RAW DATA >>
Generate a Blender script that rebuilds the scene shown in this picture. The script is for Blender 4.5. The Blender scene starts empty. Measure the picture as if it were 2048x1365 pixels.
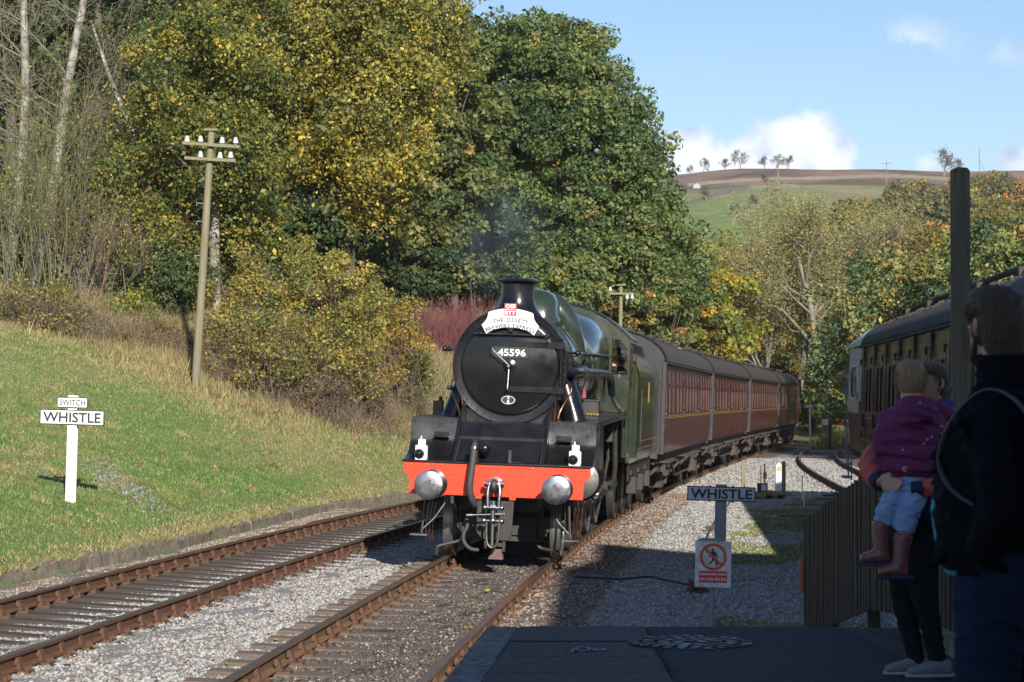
import bpy, math, random
import numpy as np
from mathutils import Matrix, Vector, Euler
PI = math.pi
sc = bpy.context.scene
col = sc.collection
random.seed(7); rng = np.random.default_rng(7)

# ------------------------------------------------------------------ camera, sky, sun, exposure
HC = 2.51                      # eye height above the rail tops; photographer stands on the platform
F = 4793.0                     # focal length in pixels of a 2048 px wide picture
cam = bpy.data.cameras.new("camera"); camo = bpy.data.objects.new("camera", cam); col.objects.link(camo)
camo.location = (0, 0, HC); camo.rotation_euler = (math.radians(90 + 0.926), 0, 0)
cam.sensor_width = 36.0; cam.lens = F / 2048 * 36.0; cam.clip_start = 0.2; cam.clip_end = 6000
cam.dof.use_dof = True; cam.dof.focus_distance = 34.0; cam.dof.aperture_fstop = 9.0
sc.camera = camo
AZ = 12.0; EL = 23.5           # sun: degrees to the right of straight behind the camera, elevation
sd = Vector((math.sin(math.radians(AZ)) * math.cos(math.radians(EL)), -math.cos(math.radians(AZ)) * math.cos(math.radians(EL)), math.sin(math.radians(EL))))
sun = bpy.data.lights.new("sun", 'SUN'); sun.energy = 5.0; sun.angle = math.radians(0.53); sun.color = (1.0, 0.955, 0.88)
suno = bpy.data.objects.new("sun", sun); col.objects.link(suno); suno.location = (20, -40, 40)
suno.rotation_euler = (-sd).to_track_quat('-Z', 'Y').to_euler()
W = bpy.data.worlds.new("World"); sc.world = W; W.use_nodes = True
nt = W.node_tree; nt.nodes.clear()
sky = nt.nodes.new('ShaderNodeTexSky'); sky.sky_type = 'NISHITA'; sky.sun_disc = False
sky.sun_elevation = math.radians(EL); sky.sun_rotation = math.radians(180 - AZ)
sky.air_density = 1.0; sky.dust_density = 0.6; sky.ozone_density = 2.2; sky.altitude = 200
bg = nt.nodes.new('ShaderNodeBackground'); bg.inputs['Strength'].default_value = 0.079
out = nt.nodes.new('ShaderNodeOutputWorld')
tc = nt.nodes.new('ShaderNodeTexCoord')
def wn(t, **k):
    n = nt.nodes.new(t)
    for a, b in k.items(): setattr(n, a, b)
    return n
def wmath(op, a, b=None, c=None, clamp=False):
    n = wn('ShaderNodeMath', operation=op, use_clamp=clamp)
    for i, v in enumerate((a, b, c)):
        if v is None: continue
        if isinstance(v, (int, float)): n.inputs[i].default_value = v
        else: nt.links.new(v, n.inputs[i])
    return n.outputs[0]
# clouds over the hill: direction-based, tangent of azimuth (u) and of elevation (w)
sep = wn('ShaderNodeSeparateXYZ'); nt.links.new(tc.outputs['Generated'], sep.inputs[0])
u = wmath('DIVIDE', sep.outputs[0], wmath('MAXIMUM', sep.outputs[1], 0.05))
w = wmath('DIVIDE', sep.outputs[2], wmath('MAXIMUM', sep.outputs[1], 0.05))
comb = wn('ShaderNodeCombineXYZ'); nt.links.new(u, comb.inputs[0]); nt.links.new(w, comb.inputs[1])
nz = wn('ShaderNodeTexNoise'); nz.inputs['Scale'].default_value = 42; nz.inputs['Detail'].default_value = 8; nz.inputs['Roughness'].default_value = 0.55
nt.links.new(comb.outputs[0], nz.inputs['Vector'])
dens = None
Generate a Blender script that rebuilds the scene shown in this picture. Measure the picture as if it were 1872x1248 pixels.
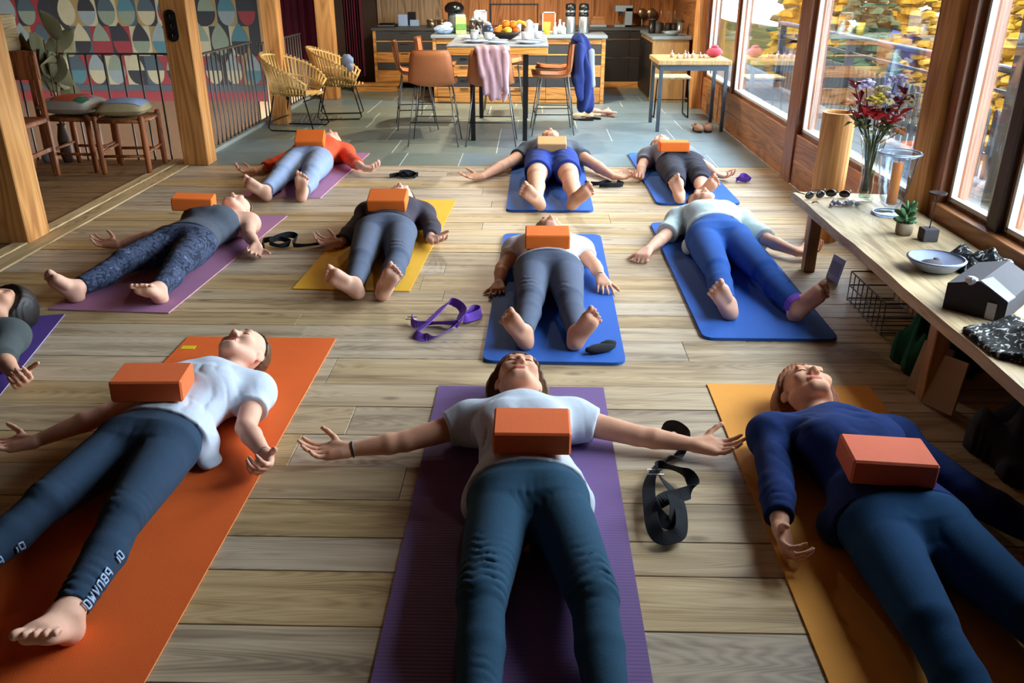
import bpy, bmesh, math, random
import numpy as np
from mathutils import Vector, Matrix
for o in list(bpy.data.objects): bpy.data.objects.remove(o)
SC = bpy.context.scene
COL = SC.collection
R = math.radians
# ------------------------------------------------------------------ camera
cam_d = bpy.data.cameras.new('camera'); cam = bpy.data.objects.new('camera', cam_d); COL.objects.link(cam)
cam_d.sensor_fit = 'HORIZONTAL'; cam_d.sensor_width = 36.0; cam_d.lens = 36.0*1536.0/1872.0
cam_d.clip_start = .05; cam_d.clip_end = 500
cam.location = (0, 0, 1.5)
cam.rotation_euler = (R(90)-math.atan(675/1536.0), 0, R(1.35))
SC.camera = cam
# ------------------------------------------------------------------ sky and daylight
W = bpy.data.worlds.new('sky'); SC.world = W; W.use_nodes = True
nt = W.node_tree; nt.nodes.clear()
sky = nt.nodes.new('ShaderNodeTexSky'); sky.sky_type = 'NISHITA'; sky.sun_disc = False
sky.sun_elevation = R(38); sky.sun_rotation = R(200); sky.air_density = 1.0; sky.dust_density = 2.0; sky.altitude = 1400
mx = nt.nodes.new('ShaderNodeMix'); mx.data_type = 'RGBA'; mx.inputs[0].default_value = .5
bg = nt.nodes.new('ShaderNodeBackground'); out = nt.nodes.new('ShaderNodeOutputWorld')
mul = nt.nodes.new('ShaderNodeMix'); mul.data_type = 'RGBA'; mul.blend_type = 'MULTIPLY'; mul.inputs[0].default_value = 1
mul.inputs[7].default_value = (.16, .16, .16, 1)
nt.links.new(sky.outputs[0], mul.inputs[6])
nt.links.new(mul.outputs[2], mx.inputs[6]); mx.inputs[7].default_value = (.88, .94, 1.0, 1)
nt.links.new(mx.outputs[2], bg.inputs[0]); nt.links.new(bg.outputs[0], out.inputs[0])
bg.inputs[1].default_value = 11.0
# hazy sun over the valley: a broad soft source that falls through the window wall
sd = bpy.data.lights.new('sun', 'SUN'); sun = bpy.data.objects.new('sun', sd); COL.objects.link(sun)
sd.energy = 6.0; sd.angle = R(70); sd.color = (.96, .98, 1.0); sun.location = (9, 8, 8)
sun.rotation_euler = Vector((.70, .36, .60)).to_track_quat('Z', 'Y').to_euler()
# window portals guide the sky light through the glass (they emit nothing themselves)
for (y0, y1, z0, z1) in ((2.3, 4.05, .5, 2.3), (4.45, 6.5, .4, 2.3), (6.75, 10.4, .4, 2.3)):
    ld = bpy.data.lights.new('window_portal', 'AREA'); lo = bpy.data.objects.new('window_portal', ld); COL.objects.link(lo)
    ld.shape = 'RECTANGLE'; ld.size = z1-z0; ld.size_y = y1-y0; ld.cycles.is_portal = True
    lo.location = (2.14, (y0+y1)/2, (z0+z1)/2); lo.rotation_euler = (0, R(90), 0)
SC.view_settings.view_transform = 'Standard'; SC.view_settings.look = 'None'
SC.view_settings.gamma = 1; SC.view_settings.use_curve_mapping = False
SC.view_settings.exposure = 1.0

# ------------------------------------------------------------------ materials
def _n(nt, t, **kw):
    n = nt.nodes.new(t)
    for k, v in kw.items(): setattr(n, k, v)
    return n
def _base(name):
    m = bpy.data.materials.new(name); m.use_nodes = True
    nt = m.node_tree; b = nt.nodes['Principled BSDF']
    return m, nt, b
def c4(c): return (c[0], c[1], c[2], 1)
def srgb(r, g, b):
    f = lambda v: (v/255/12.92) if v/255 <= .04045 else ((v/255+.055)/1.055)**2.4
    return (f(r), f(g), f(b))
MATS = {}
def M(name, col, rough=.6, spec=.3, var=.12, vs=14, bump=0, bs=120, metal=0, sheen=0, emit=None, trans=0, alpha=None, sss=0, tint=0):
    if name in MATS: return MATS[name]
    m, nt, b = _base(name); MATS[name] = m
    b.inputs['Roughness'].default_value = rough; b.inputs['Specular IOR Level'].default_value = spec
    b.inputs['Metallic'].default_value = metal; b.inputs['Sheen Weight'].default_value = sheen
    b.inputs['Transmission Weight'].default_value = trans
    if sss:
        b.inputs['Subsurface Weight'].default_value = sss; b.inputs['Subsurface Radius'].default_value = (.02, .008, .004); b.inputs['Subsurface Scale'].default_value = .5
    tc = _n(nt, 'ShaderNodeTexCoord')
    nz = _n(nt, 'ShaderNodeTexNoise'); nz.inputs['Scale'].default_value = vs; nz.inputs['Detail'].default_value = 4
    nt.links.new(tc.outputs['Object'], nz.inputs['Vector'])
    mix = _n(nt, 'ShaderNodeMix', data_type='RGBA')
    mix.inputs[6].default_value = c4([max(0, c*(1-var)) for c in col]); mix.inputs[7].default_value = c4([min(1, c*(1+var)) for c in col])
    nt.links.new(nz.outputs[0], mix.inputs[0])
    last = mix.outputs[2]
    if tint:
        oi = _n(nt, 'ShaderNodeObjectInfo'); hs = _n(nt, 'ShaderNodeHueSaturation')
        mr = _n(nt, 'ShaderNodeMapRange'); mr.inputs[3].default_value = 1-tint; mr.inputs[4].default_value = 1+tint
        nt.links.new(oi.outputs['Random'], mr.inputs[0]); nt.links.new(mr.outputs[0], hs.inputs['Value']); nt.links.new(last, hs.inputs['Color']); last = hs.outputs[0]
    nt.links.new(last, b.inputs['Base Color'])
    if bump:
        n2 = _n(nt, 'ShaderNodeTexNoise'); n2.inputs['Scale'].default_value = bs; n2.inputs['Detail'].default_value = 3
        nt.links.new(tc.outputs['Object'], n2.inputs['Vector'])
        bp = _n(nt, 'ShaderNodeBump'); bp.inputs['Strength'].default_value = bump; bp.inputs['Distance'].default_value = .004
        nt.links.new(n2.outputs[0], bp.inputs['Height']); nt.links.new(bp.outputs[0], b.inputs['Normal'])
    if emit: b.inputs['Emission Color'].default_value = c4(emit[0]); b.inputs['Emission Strength'].default_value = emit[1]
    return m
def WOOD(name, cols, axis=0, scale=1.0, rough=.5, spec=.3, tint=.18, hue=0, bump=.25, grain=1.0, knots=.5, ring=.55):
    """boards with grain along one local axis; every object shifts the pattern and the tone a little"""
    if name in MATS: return MATS[name]
    m, nt, b = _base(name); MATS[name] = m; L = nt.links.new
    b.inputs['Roughness'].default_value = rough; b.inputs['Specular IOR Level'].default_value = spec
    tc = _n(nt, 'ShaderNodeTexCoord'); oi = _n(nt, 'ShaderNodeObjectInfo')
    add = _n(nt, 'ShaderNodeVectorMath', operation='ADD'); mulr = _n(nt, 'ShaderNodeMath', operation='MULTIPLY'); mulr.inputs[1].default_value = 37.0
    L(oi.outputs['Random'], mulr.inputs[0]); L(tc.outputs['Object'], add.inputs[0]); L(mulr.outputs[0], add.inputs[1])
    s = [14*scale]*3; s[axis] = 1.1*scale
    mp = _n(nt, 'ShaderNodeMapping'); mp.inputs['Scale'].default_value = s; L(add.outputs[0], mp.inputs['Vector'])
    n1 = _n(nt, 'ShaderNodeTexNoise'); n1.inputs['Scale'].default_value = 1.0; n1.inputs['Detail'].default_value = 5; n1.inputs['Distortion'].default_value = .6; L(mp.outputs[0], n1.inputs['Vector'])
    # ring lines: a noise-warped band pattern gives the cathedral figure
    s2 = [6*scale]*3; s2[axis] = .55*scale
    mp2 = _n(nt, 'ShaderNodeMapping'); mp2.inputs['Scale'].default_value = s2; L(add.outputs[0], mp2.inputs['Vector'])
    n2 = _n(nt, 'ShaderNodeTexNoise'); n2.inputs['Scale'].default_value = 1.0; n2.inputs['Detail'].default_value = 1.5; L(mp2.outputs[0], n2.inputs['Vector'])
    m1 = _n(nt, 'ShaderNodeMath', operation='MULTIPLY'); m1.inputs[1].default_value = 26*grain; L(n2.outputs[0], m1.inputs[0])
    fr = _n(nt, 'ShaderNodeMath', operation='PINGPONG'); fr.inputs[1].default_value = .5; L(m1.outputs[0], fr.inputs[0])
    m2 = _n(nt, 'ShaderNodeMath', operation='MULTIPLY'); m2.inputs[1].default_value = ring; L(fr.outputs[0], m2.inputs[0])
    m3 = _n(nt, 'ShaderNodeMath', operation='MULTIPLY_ADD'); m3.inputs[1].default_value = .9+(.55-ring)*.5; L(n1.outputs[0], m3.inputs[0]); L(m2.outputs[0], m3.inputs[2])
    # knots
    mp3 = _n(nt, 'ShaderNodeMapping'); s3 = [5.0*scale]*3; s3[axis] = 2.2*scale; mp3.inputs['Scale'].default_value = s3; L(add.outputs[0], mp3.inputs['Vector'])
    vo = _n(nt, 'ShaderNodeTexVoronoi'); vo.inputs['Scale'].default_value = 1.0; L(mp3.outputs[0], vo.inputs['Vector'])
    kr = _n(nt, 'ShaderNodeMapRange'); kr.inputs[1].default_value = .04; kr.inputs[2].default_value = .13; kr.inputs[3].default_value = knots; kr.inputs[4].default_value = 0; L(vo.outputs['Distance'], kr.inputs[0])
    ramp = _n(nt, 'ShaderNodeValToRGB'); cr = ramp.color_ramp
    cr.elements[0].position = .38; cr.elements[0].color = c4(cols[0]); cr.elements[1].position = .86; cr.elements[1].color = c4(cols[-1])
    if len(cols) == 3: e = cr.elements.new(.6); e.color = c4(cols[1])
    L(m3.outputs[0], ramp.inputs[0])
    km = _n(nt, 'ShaderNodeMix', data_type='RGBA'); km.inputs[7].default_value = c4([c*.35 for c in cols[0]]); L(kr.outputs[0], km.inputs[0]); L(ramp.outputs[0], km.inputs[6])
    hs = _n(nt, 'ShaderNodeHueSaturation'); mr = _n(nt, 'ShaderNodeMapRange'); mr.inputs[3].default_value = 1-tint; mr.inputs[4].default_value = 1+tint
    L(oi.outputs['Random'], mr.inputs[0]); L(mr.outputs[0], hs.inputs['Value']); L(km.outputs[2], hs.inputs['Color'])
    ms = _n(nt, 'ShaderNodeMapRange'); ms.inputs[3].default_value = 1-hue; ms.inputs[4].default_value = 1+hue
    mm = _n(nt, 'ShaderNodeMath', operation='FRACT'); mq = _n(nt, 'ShaderNodeMath', operation='MULTIPLY'); mq.inputs[1].default_value = 7.3
    L(oi.outputs['Random'], mq.inputs[0]); L(mq.outputs[0], mm.inputs[0]); L(mm.outputs[0], ms.inputs[0]); L(ms.outputs[0], hs.inputs['Saturation'])
    L(hs.outputs[0], b.inputs['Base Color'])
    bp = _n(nt, 'ShaderNodeBump'); bp.inputs['Strength'].default_value = bump; bp.inputs['Distance'].default_value = .004
    L(m3.outputs[0], bp.inputs['Height']); L(bp.outputs[0], b.inputs['Normal'])
    return m
def GLASS(name, tint=(.96, .98, .97), refl=1.0, rough=.0):
    """thin pane: clear with Fresnel reflection"""
    if name in MATS: return MATS[name]
    m = bpy.data.materials.new(name); MATS[name] = m; m.use_nodes = True; nt = m.node_tree; nt.nodes.clear()
    o = _n(nt, 'ShaderNodeOutputMaterial'); tr = _n(nt, 'ShaderNodeBsdfTransparent'); gl = _n(nt, 'ShaderNodeBsdfGlossy'); mx = _n(nt, 'ShaderNodeMixShader'); lw = _n(nt, 'ShaderNodeLayerWeight')
    lw.inputs[0].default_value = .5; tr.inputs[0].default_value = c4(tint); gl.inputs[0].default_value = (1, 1, 1, 1); gl.inputs['Roughness'].default_value = rough
    pw = _n(nt, 'ShaderNodeMath', operation='POWER'); pw.inputs[1].default_value = 5.0; mu = _n(nt, 'ShaderNodeMath', operation='MULTIPLY_ADD'); mu.inputs[1].default_value = .96*refl; mu.inputs[2].default_value = .04*refl
    nt.links.new(lw.outputs['Facing'], pw.inputs[0]); nt.links.new(pw.outputs[0], mu.inputs[0]); nt.links.new(mu.outputs[0], mx.inputs[0]); nt.links.new(tr.outputs[0], mx.inputs[1]); nt.links.new(gl.outputs[0], mx.inputs[2]); nt.links.new(mx.outputs[0], o.inputs[0])
    return m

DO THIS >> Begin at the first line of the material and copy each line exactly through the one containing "random.seed(7); rng = np.random.default_rng(7)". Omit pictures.

COMPLETED TASK >>
Generate a Blender script that rebuilds the scene shown in this picture. The script is for Blender 4.5. The Blender scene starts empty. Measure the picture as if it were 2048x1365 pixels.
import bpy, math, random
import numpy as np
from mathutils import Matrix, Vector, Euler
PI = math.pi
sc = bpy.context.scene
col = sc.collection
random.seed(7); rng = np.random.default_rng(7)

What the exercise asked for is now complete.